> _SHORT EXERCISE_: Retype exactly what runs from the first line of the data to the line with "COL = sc.collection", keeping both of those lines and skipping pictures.

-- BEGIN MATERIAL --

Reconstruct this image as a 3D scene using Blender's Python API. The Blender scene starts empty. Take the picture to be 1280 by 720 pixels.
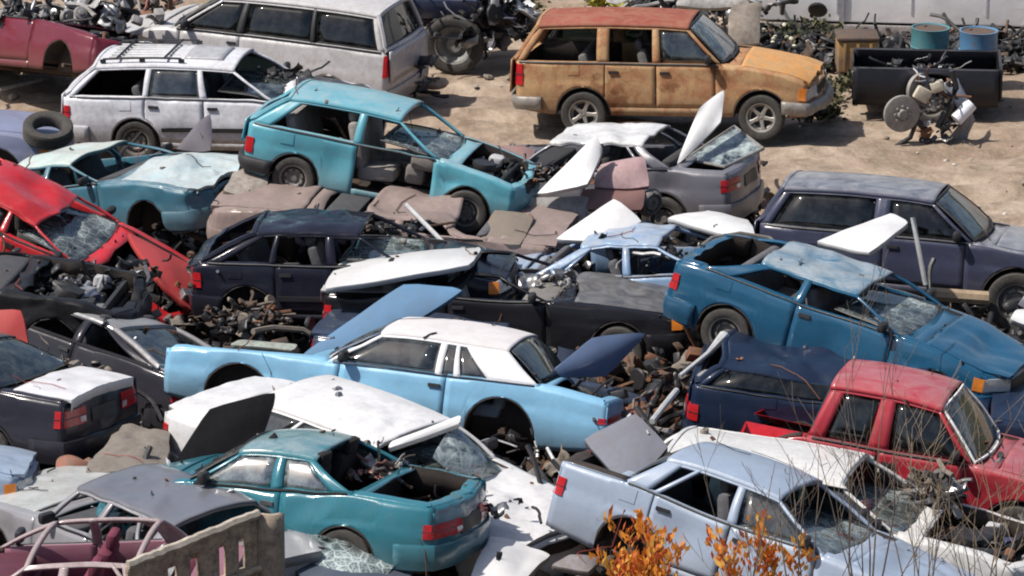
import bpy, bmesh, math, random
from mathutils import Vector, Matrix, Euler, noise
R = math.radians
sc = bpy.context.scene
COL = sc.collection

# ---------------------------------------------------------------- camera, sky, sun, exposure
FPX, PITCH, DC = 5000.0, 17.0, 51.0            # focal length in pixels of a 1280 px wide frame, tilt, distance to the middle
CAMH = DC * math.sin(R(PITCH))
CAM0 = Vector((0, -DC * math.cos(R(PITCH)), CAMH))
cam_d = bpy.data.cameras.new('camera'); cam = bpy.data.objects.new('camera', cam_d); COL.objects.link(cam)
cam.location = (0, -DC * math.cos(R(PITCH)), CAMH); cam.rotation_euler = (R(90 - PITCH), 0, 0)
cam_d.sensor_width = 36; cam_d.lens = 36 * FPX / 1280; cam_d.clip_start = 1; cam_d.clip_end = 2000
sc.camera = cam
SUN_EL, SUN_AZ = 56.0, -104.0                    # azimuth measured from +y (away from the camera) towards +x
world = bpy.data.worlds.new('World'); sc.world = world; world.use_nodes = True
nt = world.node_tree; nt.nodes.clear()
sky = nt.nodes.new('ShaderNodeTexSky'); sky.sky_type = 'NISHITA'; sky.sun_disc = False
sky.sun_elevation = R(SUN_EL); sky.sun_rotation = R(SUN_AZ); sky.altitude = 200; sky.air_density = 1.0; sky.dust_density = 2.5
bg = nt.nodes.new('ShaderNodeBackground'); bg.inputs[1].default_value = 0.09
wo = nt.nodes.new('ShaderNodeOutputWorld')
tint = nt.nodes.new('ShaderNodeMix'); tint.data_type = 'RGBA'; tint.blend_type = 'MULTIPLY'; tint.inputs[0].default_value = 1.0; tint.inputs[7].default_value = (1.02, 1.0, .98, 1)
nt.links.new(sky.outputs[0], tint.inputs[6]); nt.links.new(tint.outputs[2], bg.inputs[0]); nt.links.new(bg.outputs[0], wo.inputs[0])
sd = bpy.data.lights.new('sun', 'SUN'); sd.energy = 4.3; sd.angle = R(0.9); sd.color = (1.0, 0.94, 0.86)
sun = bpy.data.objects.new('sun', sd); COL.objects.link(sun)
_d = Vector((math.sin(R(SUN_AZ)) * math.cos(R(SUN_EL)), math.cos(R(SUN_AZ)) * math.cos(R(SUN_EL)), math.sin(R(SUN_EL))))
sun.rotation_euler = _d.to_track_quat('Z', 'Y').to_euler()
vs = sc.view_settings; vs.view_transform = 'Standard'; vs.look = 'None'; vs.exposure = 0.40; vs.gamma = 1.0; vs.use_curve_mapping = False
sc.cycles.max_bounces = 5; sc.cycles.diffuse_bounces = 3; sc.cycles.glossy_bounces = 3; sc.cycles.transparent_max_bounces = 12
sc.cycles.caustics_reflective = False; sc.cycles.caustics_refractive = False
sc.cycles.filter_width = 2.0

def W3(px, py, z=0.0):
    """point of the yard seen at a photo position, on the level z"""
    p = R(PITCH); a = (px - 640) / FPX; b = (py - 360) / FPX
    d = Vector((a, math.cos(p) - b * math.sin(p), -math.sin(p) - b * math.cos(p)))
    t = (z - CAMH) / d.z
    return CAM0 + d * t

# ---------------------------------------------------------------- materials
MC = {}
def _mat(name):
    m = bpy.data.materials.new(name); m.use_nodes = True
    n = m.node_tree; b = n.nodes['Principled BSDF']
    return m, n, b
def N(n, t, **kw):
    x = n.nodes.new(t)
    for k, v in kw.items(): setattr(x, k, v)
    return x
def tex_noise(n, scale, detail=4, rough=.6, coord='Object', dist=0.0):
    tc = N(n, 'ShaderNodeTexCoord'); t = N(n, 'ShaderNodeTexNoise')
    t.inputs['Scale'].default_value = scale; t.inputs['Detail'].default_value = detail; t.inputs['Roughness'].default_value = rough
    t.inputs['Distortion'].default_value = dist
    n.links.new(tc.outputs[coord], t.inputs['Vector']); return t
def ramp(n, src, p0, p1, c0=(0, 0, 0, 1), c1=(1, 1, 1, 1)):
    r = N(n, 'ShaderNodeValToRGB'); r.color_ramp.elements[0].position = p0; r.color_ramp.elements[1].position = p1
    r.color_ramp.elements[0].color = c0; r.color_ramp.elements[1].color = c1
    n.links.new(src, r.inputs[0]); return r
def mix(n, fac, a, b):
    x = N(n, 'ShaderNodeMix', data_type='RGBA')
    if hasattr(fac, 'links'): n.links.new(fac, x.inputs[0])
    else: x.inputs[0].default_value = fac
    for s, i in ((a, 6), (b, 7)):
        if isinstance(s, (tuple, list)): x.inputs[i].default_value = (*s[:3], 1)
        else: n.links.new(s, x.inputs[i])
    return x.outputs[2]
def mth(n, op, a, b=None, clamp=False):
    x = N(n, 'ShaderNodeMath', operation=op); x.use_clamp = clamp
    for i, s in enumerate((a, b)):
        if s is None: continue
        if isinstance(s, (int, float)): x.inputs[i].default_value = s
        else: n.links.new(s, x.inputs[i])
    return x.outputs[0]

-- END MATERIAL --

> _WORKED SOLUTION_:
Reconstruct this image as a 3D scene using Blender's Python API. The Blender scene starts empty. Take the picture to be 1280 by 720 pixels.
import bpy, bmesh, math, random
from mathutils import Vector, Matrix, Euler, noise
R = math.radians
sc = bpy.context.scene
COL = sc.collection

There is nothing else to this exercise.